Особенно нравится мне своим мужеством хрупкий восемнадцатилетний Николай Островский. Он прибыл из училища недавно, но уже хорошо проявил себя: неудержимо рвется в бой, дерется смело и расчетливо.
В последнее время Островский стал почему-то угрюмым. Я поинтересовался, чем вызвана такая перемена в его настроении. Оказалось, что Островский никак не дождется ответа на свои письма, хотя его родная подмосковная деревня освобождена от фашистов уже несколько месяцев назад. Мы хорошо понимаем душевное состояние молодого летчика и стараемся всячески его ободрить.

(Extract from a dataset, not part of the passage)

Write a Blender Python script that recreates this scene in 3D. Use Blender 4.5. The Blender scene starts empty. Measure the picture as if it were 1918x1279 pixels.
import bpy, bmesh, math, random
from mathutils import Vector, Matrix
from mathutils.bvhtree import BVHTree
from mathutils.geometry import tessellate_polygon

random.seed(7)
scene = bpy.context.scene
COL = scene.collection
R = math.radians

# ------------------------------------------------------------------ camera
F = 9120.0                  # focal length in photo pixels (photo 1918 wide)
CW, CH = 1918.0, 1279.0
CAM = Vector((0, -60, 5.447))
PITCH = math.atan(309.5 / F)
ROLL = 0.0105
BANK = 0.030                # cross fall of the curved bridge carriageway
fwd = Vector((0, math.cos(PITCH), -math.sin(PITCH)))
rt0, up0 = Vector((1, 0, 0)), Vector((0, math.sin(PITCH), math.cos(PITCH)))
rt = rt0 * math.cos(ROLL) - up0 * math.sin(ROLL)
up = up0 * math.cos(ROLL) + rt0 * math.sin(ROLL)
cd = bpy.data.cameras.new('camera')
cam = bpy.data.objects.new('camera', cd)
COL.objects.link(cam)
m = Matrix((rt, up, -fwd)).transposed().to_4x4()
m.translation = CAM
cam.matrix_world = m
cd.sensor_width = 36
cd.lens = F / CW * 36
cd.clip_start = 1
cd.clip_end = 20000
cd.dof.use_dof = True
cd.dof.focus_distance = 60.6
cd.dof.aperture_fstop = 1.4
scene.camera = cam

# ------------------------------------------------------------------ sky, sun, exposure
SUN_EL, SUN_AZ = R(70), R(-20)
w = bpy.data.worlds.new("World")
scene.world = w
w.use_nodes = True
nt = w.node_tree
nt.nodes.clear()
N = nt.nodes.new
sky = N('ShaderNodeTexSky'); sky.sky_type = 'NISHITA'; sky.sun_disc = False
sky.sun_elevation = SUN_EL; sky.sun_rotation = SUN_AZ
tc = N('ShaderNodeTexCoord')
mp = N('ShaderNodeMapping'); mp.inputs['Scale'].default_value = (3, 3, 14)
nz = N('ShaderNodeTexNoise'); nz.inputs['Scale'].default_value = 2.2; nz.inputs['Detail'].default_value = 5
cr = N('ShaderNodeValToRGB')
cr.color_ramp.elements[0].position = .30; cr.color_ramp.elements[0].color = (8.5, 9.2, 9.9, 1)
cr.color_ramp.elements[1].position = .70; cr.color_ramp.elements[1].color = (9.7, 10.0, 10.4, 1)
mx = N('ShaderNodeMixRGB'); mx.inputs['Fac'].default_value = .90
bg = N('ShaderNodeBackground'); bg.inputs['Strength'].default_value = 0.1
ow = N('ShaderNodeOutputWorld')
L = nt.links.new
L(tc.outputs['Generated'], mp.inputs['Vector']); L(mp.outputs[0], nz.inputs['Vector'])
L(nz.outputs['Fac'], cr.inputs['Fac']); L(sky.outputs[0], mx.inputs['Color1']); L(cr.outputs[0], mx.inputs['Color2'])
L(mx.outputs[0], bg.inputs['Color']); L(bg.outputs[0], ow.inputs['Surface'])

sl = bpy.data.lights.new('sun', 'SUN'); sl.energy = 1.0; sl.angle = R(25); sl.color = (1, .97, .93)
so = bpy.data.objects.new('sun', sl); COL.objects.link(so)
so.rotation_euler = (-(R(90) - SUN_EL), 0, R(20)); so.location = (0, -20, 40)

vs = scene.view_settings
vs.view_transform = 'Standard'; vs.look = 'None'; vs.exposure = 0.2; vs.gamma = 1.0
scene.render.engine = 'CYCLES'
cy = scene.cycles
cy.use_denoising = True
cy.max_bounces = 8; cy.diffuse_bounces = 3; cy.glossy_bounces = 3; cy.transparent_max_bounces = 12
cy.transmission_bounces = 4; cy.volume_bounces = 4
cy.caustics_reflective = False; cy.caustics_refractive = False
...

Когда я смотрю на русоволосого крепкого Сашу Мочалова, мне вспоминается его однофамилец, пропавший без вести в начале войны. Я хорошо помню этот последний для него вылет на боевое задание. Мы вместе ходили на штурмовку за Днестр. Над целью его самолет подбили вражеские зенитки. Он развернулся на обратный курс. Но в нескольких километрах от реки, уже над расположением наших войск, мотор его машины сдал, и он совершил вынужденную посадку в поле. Я видел, как он, посматривая вверх, ходил вокруг своего самолета. Решил сесть где-нибудь рядом с ним, забрать его и улететь. Но где приземлиться? Прямо на пшеничном поле – опасно: колосья могут забить радиатор, мотор перегреется и выйдет из строя. Можно угодить и в яму. Я сделал несколько кругов, ища подходящую полянку. Мочалов тем временем выбрался на дорогу, которая вела к деревне. Как только я начал снижаться, он взмахами рук просигналил мне не садиться здесь и лететь на восток. Убедившись еще раз, что в селе, к которому шел летчик, стоят наши, я полетел домой.